I mean, just look at that first page, the close ups of Devlin, the different looks, the subtlety of what he’s doing, the brilliance of what he’s doing. It’s deliberately unsettling, the different views of Devlin creating a patchwork of imagery, so clever, so damn good.

Here we have the beginning of something, Ales Kot bringing together the threads he’s been developing ever since introducing the demon Titty into Devlin’s life.

Here, Devlin’s demonic dildo friend of sorts has been enjoying his new human body, but he’s missing his old dildo form – cue wonderful musical montage…
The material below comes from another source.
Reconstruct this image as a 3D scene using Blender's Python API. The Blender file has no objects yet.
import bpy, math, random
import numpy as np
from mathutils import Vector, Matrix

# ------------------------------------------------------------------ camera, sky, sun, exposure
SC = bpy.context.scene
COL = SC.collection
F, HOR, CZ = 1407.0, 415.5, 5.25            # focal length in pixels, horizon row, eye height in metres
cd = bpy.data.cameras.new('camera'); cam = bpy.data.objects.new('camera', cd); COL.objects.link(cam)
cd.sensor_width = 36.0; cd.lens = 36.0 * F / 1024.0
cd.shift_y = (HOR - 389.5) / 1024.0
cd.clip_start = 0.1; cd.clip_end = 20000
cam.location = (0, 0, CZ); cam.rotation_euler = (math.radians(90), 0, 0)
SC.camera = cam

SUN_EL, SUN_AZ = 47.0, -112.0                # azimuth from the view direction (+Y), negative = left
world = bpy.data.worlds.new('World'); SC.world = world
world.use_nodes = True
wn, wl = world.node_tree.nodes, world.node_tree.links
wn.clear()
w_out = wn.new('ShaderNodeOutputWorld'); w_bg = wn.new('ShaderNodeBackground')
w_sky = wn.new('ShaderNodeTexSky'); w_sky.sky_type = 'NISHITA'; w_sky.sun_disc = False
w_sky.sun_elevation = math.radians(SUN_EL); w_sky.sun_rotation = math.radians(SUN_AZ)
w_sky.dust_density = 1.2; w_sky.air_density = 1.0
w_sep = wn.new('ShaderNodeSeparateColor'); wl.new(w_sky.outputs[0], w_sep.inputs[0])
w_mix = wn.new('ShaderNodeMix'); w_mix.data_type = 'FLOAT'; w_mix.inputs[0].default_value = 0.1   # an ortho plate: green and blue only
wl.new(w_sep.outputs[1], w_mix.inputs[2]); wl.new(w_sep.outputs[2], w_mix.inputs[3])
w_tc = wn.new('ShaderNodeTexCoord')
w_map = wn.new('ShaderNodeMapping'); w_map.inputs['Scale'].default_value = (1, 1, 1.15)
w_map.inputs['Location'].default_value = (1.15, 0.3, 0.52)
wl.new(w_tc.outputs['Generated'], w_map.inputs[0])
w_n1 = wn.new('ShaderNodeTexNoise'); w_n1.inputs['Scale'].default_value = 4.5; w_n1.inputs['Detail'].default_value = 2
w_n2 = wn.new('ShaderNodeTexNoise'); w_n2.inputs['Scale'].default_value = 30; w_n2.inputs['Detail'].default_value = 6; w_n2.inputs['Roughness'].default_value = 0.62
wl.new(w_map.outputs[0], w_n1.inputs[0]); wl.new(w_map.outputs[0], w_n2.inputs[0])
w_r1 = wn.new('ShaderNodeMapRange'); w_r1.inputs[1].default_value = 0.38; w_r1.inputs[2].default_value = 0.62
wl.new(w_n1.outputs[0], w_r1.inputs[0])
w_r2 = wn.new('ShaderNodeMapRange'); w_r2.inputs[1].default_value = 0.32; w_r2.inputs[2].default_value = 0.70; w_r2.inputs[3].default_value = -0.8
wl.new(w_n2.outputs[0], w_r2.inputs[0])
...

Anyway, back into the old dildo form he goes. But there are half-truths and outright lies flying around on both sides, with Titty and Devlin obviously caring for each other, yet both of them have their own agendas.

All of which leads to a couple of moments of strangely heartfelt moments, with Titty sharing his sadness with one of the very beautiful members of the Spanish football team currently residing with Devlin (but of course), and Devlin having a lovely quiet moment to enjoy the friendship between him and Titty…
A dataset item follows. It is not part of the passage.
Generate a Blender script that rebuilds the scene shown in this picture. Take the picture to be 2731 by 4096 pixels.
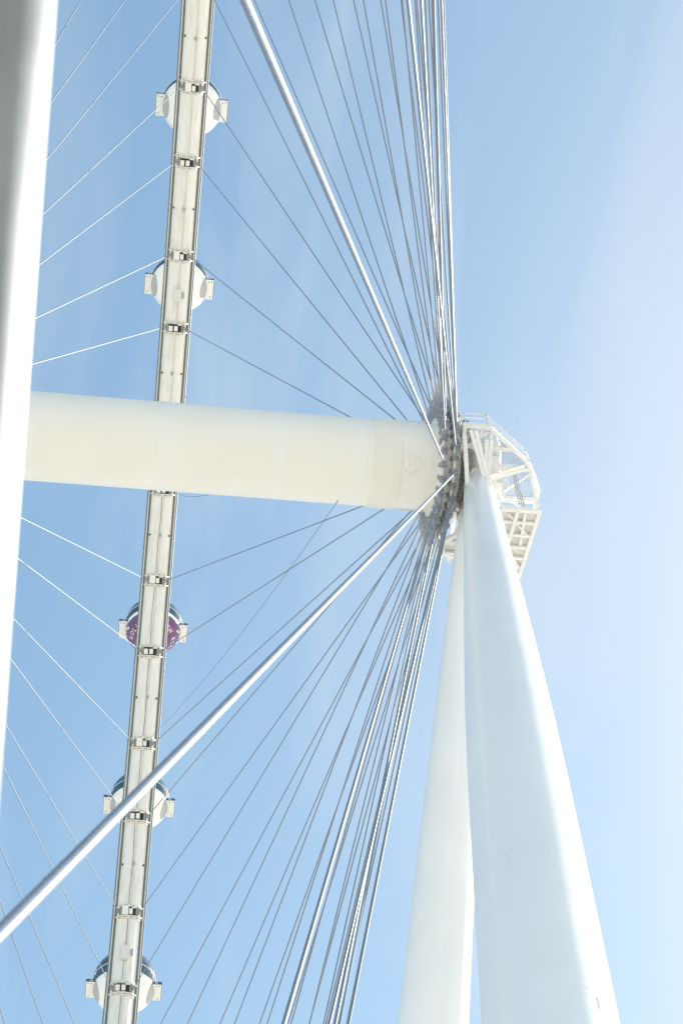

But that’s all before it all changes, a shocking moment of betrayal, a moment that we’ve known was coming for the last few chapters of this particularly great Waugh story.

But just because we knew it was coming doesn’t make it any less heart-breaking to see.


DIAMOND DOGS – BOOK 2 – PART 2 – James Peaty, Warren Pleece, letters by Simon Bowland

With ex-Diamond Dogs member, Nia, still in Brit-Cit, and still having to work as a Brit-Cit Justice Department informer, the target this time is a key underboss in the Euro-Cit Crime Union.

And that’s what’s going on here, with her handler dropping her right in it, looking at getting rid of Eric Du Pont, the Euro-Cit boss and also the man who killed her dad.

But to do that, she needs to resurrect the Diamond Dogs so that she can get them on the inside of the meet.

It’s all about the set-up of the storyline right now, before jumping into it all once more.

So good to see Warren Pleece’s art again, that last page is just so darned good, with the return of one of the Diamond Dogs’ old adversaries.

THE RETURNERS – AMAZONIA – PART 1 – Si Spencer, Nicolo Assirelli, colours by Eva De La Cruz, letters by Jim Campbell

This one is just covered in sadness really, after the unexpected and terribly sad news that Si Spencer died back in February. As his last work, it’s good that 2000 AD have taken the decision to go ahead with it.

Having said that, it’s back with the Returners, originally a quartet of disparate individuals returned to life and now back in South-Am after surviving the haunted house in Brit-Cit. But being back in South-Am does mean that they’re going to have to deal with a Justice Dept that’s been looking for them.

It’s everything that the first couple of series was, short on narrative, big on Assirelli’s stunning artwork. And that’s always been my problem with the strip. Sure, it looks so good, but the big, open panels and pages means there’s much less chance to get a satisfying storyline in there.

THE DARK JUDGES – DELIVERANCE – PART 9 – David Hine, Nick Percival, letters by Annie Parkhouse

With the Dark Judges back, in their new alien forms, it’s time to take a step back and visit London, many years ago, and the creation of a meme with a difference – a memetic religion, an idea that needs a form, a prophet for the religious idea, and suddenly, things here in Deliverance have flipped a full 180. It really is one of those forget everything you think you know moments… and it’s a damn good one.

So, there’s a suicide meme that left 17 million dead across the world after that first 41-day outbreak, before disappearing, only to come back, even deadlier, a century later.

And that’s where it all links up to those Dark Judges and everything we’ve read so far in Deliverance.

It’s a stunning shift in things, completely throwing us off what we thought was going on, and doing it quite magnificently by Hine and Percival.